Much of the value of social enterprise is in the process‑for example, the learning gained developing a business plan often exceeds the value of the plan itself. Social enterprise is an organizational change and transformation process, therefore there is a need to define a framework for monitoring the impacts that the process of developing and managing enterprise activities has on nonprofits themselves.
Lack of Inclusion of International Organizations
Microfinance institutions (MFI) are quintessential social enterprises and their leaders are some of the world’s most formidable social entrepreneurs, yet they have largely absent from the conversation.
From early on microfinance practitioners implemented MFIs as a vehicle by which to achieve wide-scale sustainable social impact. The microfinance methodology takes a holistic approach, its ethos is that the “social programs” (micro-credit services) must be institutionalized in order to be a going concern. Social programs and impact are not disaggregated from business activities and financial aspects of the organization, rather they are an integral part of the business model.
Capacity building is an enduring process and central to implementation and development of the MFI. Last year’s Micro Credit Summit celebrated reaching 100 million poor borrowers. This is success, yet little has been done to learn from their experience or share their immense intellectual capital with other practitioners.
A New Social Enterprise Paradigm
The reality of the current state of practice is that social enterprises are often executed in isolation—treated as a distinct project or activity—when in fact social enterprise has profound effects on the whole organization. The three approaches to social entrepreneurship (funding, leadership and programmatic), alone or in combination, do not go far enough. The true opportunity for social enterprise as an agent of organizational transformation lies in integrating these approaches in a way that builds high performance organizations.
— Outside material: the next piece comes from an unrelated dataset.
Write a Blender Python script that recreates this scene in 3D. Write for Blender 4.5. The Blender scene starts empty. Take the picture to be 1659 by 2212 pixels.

An integrated approach takes the best of business and marries it to social interest. It is strategic, requiring a long-term vision and clear objectives in order to manage performance and change, and to measure results across the organization. Capacity building is tied to objectives and is systematically incorporated across the organization to strengthen it and support cultural shifts related to the enterprise. This approach recognizes resources inherent both to the organization and the external environment, and mobilizes and manages these resources to increase organizational productivity and yield. Mission is the cornerstone, and serving it, the impetus for venturing. The social enterprise is first and foremost a vehicle to accomplish, strengthen, enhance or expand the organization’s mission.
An integrated approach challenges the notion that unrelated business ventures are social enterprises, believing that if business activities are not central or strongly related to the social mission then it is pure business undertaken by a nonprofit, and not social enterprise. An integrated approach gives us a social enterprise methodology that helps practitioners do what they do better—innovate, increase impact and effectiveness, and improve performance.
- 1Rick Aubry received the Klaus Schwab Foundation “Social Entrepreneur of the Year” award in 2001
- 2Interview with Rick Aubry, Executive Director, Rubicon Programs, Richmond, California, March 19, 2005.
- 3Dees, Gregory, Social Entrepreneurship Is About Innovation and Impact, Not Income, Skoll Foundation Social Edge, September 2003.